*Short exercise*: List each line of the data that holds the string "objects".

*Supplied material*:
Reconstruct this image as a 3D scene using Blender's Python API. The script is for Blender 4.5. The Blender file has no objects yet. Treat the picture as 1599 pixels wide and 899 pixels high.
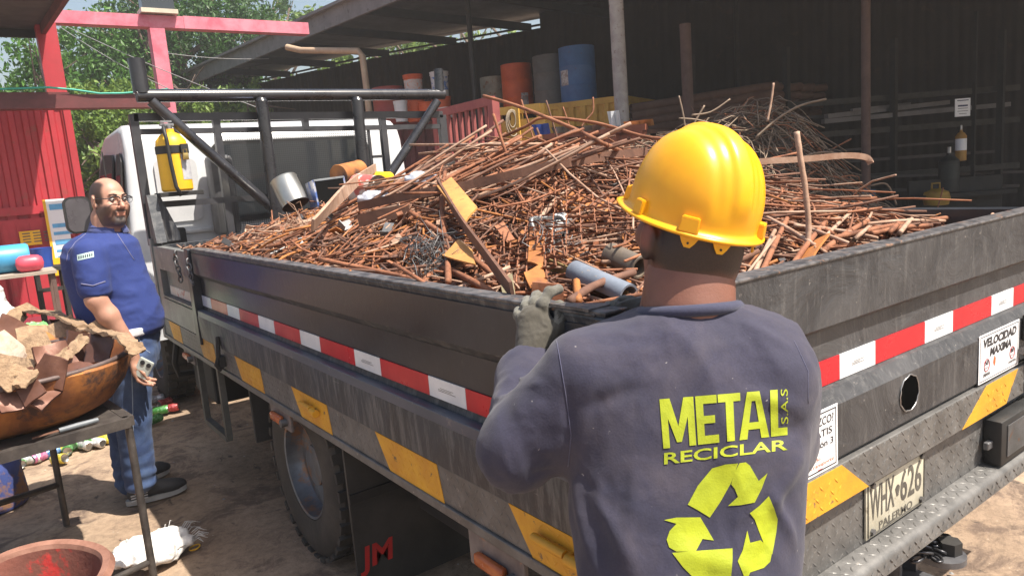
import bpy, bmesh, math, random
import numpy as np
from mathutils import Vector, Matrix
from mathutils.bvhtree import BVHTree
R = math.radians
random.seed(7); rng = np.random.default_rng(7)
S = bpy.context.scene
COL = S.collection
# ---------------------------------------------------------------- camera, world, sun
MR = np.array([[0.80088091, -0.59377696, -0.07758021], [-0.15623866, -0.08212924, -0.98429887], [0.57808239, 0.8004272, -0.15854666]])
CAM = np.array([0, 0, 1.6]); FPX = 1145.15; CX, CY = 799.5, 449.5
cd = bpy.data.cameras.new('camera'); cam = bpy.data.objects.new('camera', cd); COL.objects.link(cam)
cd.sensor_width = 36; cd.lens = FPX * 36 / 1599; cd.clip_end = 500; cd.clip_start = 0.05
mw = Matrix.Identity(4)
for i in range(3):
    mw[i][0] = MR[0][i]; mw[i][1] = -MR[1][i]; mw[i][2] = -MR[2][i]; mw[i][3] = CAM[i]
cam.matrix_world = mw; S.camera = cam
SUN = Vector((0.29, -0.50, 1.0)).normalized()
w = bpy.data.worlds.new('World'); S.world = w; w.use_nodes = True
wn = w.node_tree; bg = wn.nodes['Background']
sky = wn.nodes.new('ShaderNodeTexSky'); sky.sky_type = 'NISHITA'; sky.sun_disc = False
sky.sun_elevation = math.asin(SUN.z); sky.sun_rotation = math.atan2(SUN.x, SUN.y)
sky.air_density = 1.3; sky.dust_density = 3.5; sky.ozone_density = 0.8
wn.links.new(sky.outputs[0], bg.inputs[0]); bg.inputs[1].default_value = 0.09
sd = bpy.data.lights.new('sun', 'SUN'); so = bpy.data.objects.new('sun', sd); COL.objects.link(so)
sd.energy = 5.0; sd.angle = R(0.53); sd.color = (1, 0.925, 0.81)
so.rotation_euler = SUN.to_track_quat('Z', 'Y').to_euler(); so.location = (0, 0, 12)
S.view_settings.view_transform = 'Standard'; S.view_settings.look = 'None'
S.view_settings.exposure = 0.98; S.view_settings.gamma = 1
S.cycles.max_bounces = 6; S.cycles.diffuse_bounces = 4; S.cycles.transparent_max_bounces = 12

HAZE = .0036
# ---------------------------------------------------------------- measuring helpers (photo pixel -> point in the place)
def ray(px, py):
    return MR.T @ np.array([px - CX, py - CY, FPX])
def hit(px, py, ax, val):
    d = ray(px, py); return Vector(CAM + d * ((val - CAM[ax]) / d[ax]))
def at(px, py, depth):
    return Vector(CAM + ray(px, py) / FPX * depth)

# ---------------------------------------------------------------- materials
MATS = {}
def _nodes(name):
    m = bpy.data.materials.new(name); m.use_nodes = True
    nt = m.node_tree; b = nt.nodes['Principled BSDF']; MATS[name] = m
    return m, nt, b
def _noise(nt, scale, detail=4, rough=.6, dist=0, vec=None, sx=None):
    tc = nt.nodes.new('ShaderNodeTexCoord'); n = nt.nodes.new('ShaderNodeTexNoise')
    n.inputs['Scale'].default_value = scale; n.inputs['Detail'].default_value = detail
    n.inputs['Roughness'].default_value = rough; n.inputs['Distortion'].default_value = dist
    src = tc.outputs['Object']
    if sx:
        mp = nt.nodes.new('ShaderNodeMapping'); mp.inputs['Scale'].default_value = sx
        nt.links.new(src, mp.inputs[0]); src = mp.outputs[0]
    nt.links.new(src, n.inputs['Vector']); return n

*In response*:
Reconstruct this image as a 3D scene using Blender's Python API. The script is for Blender 4.5. The Blender file has no objects yet. Treat the picture as 1599 pixels wide and 899 pixels high.
cd = bpy.data.cameras.new('camera'); cam = bpy.data.objects.new('camera', cd); COL.objects.link(cam)
sd = bpy.data.lights.new('sun', 'SUN'); so = bpy.data.objects.new('sun', sd); COL.objects.link(so)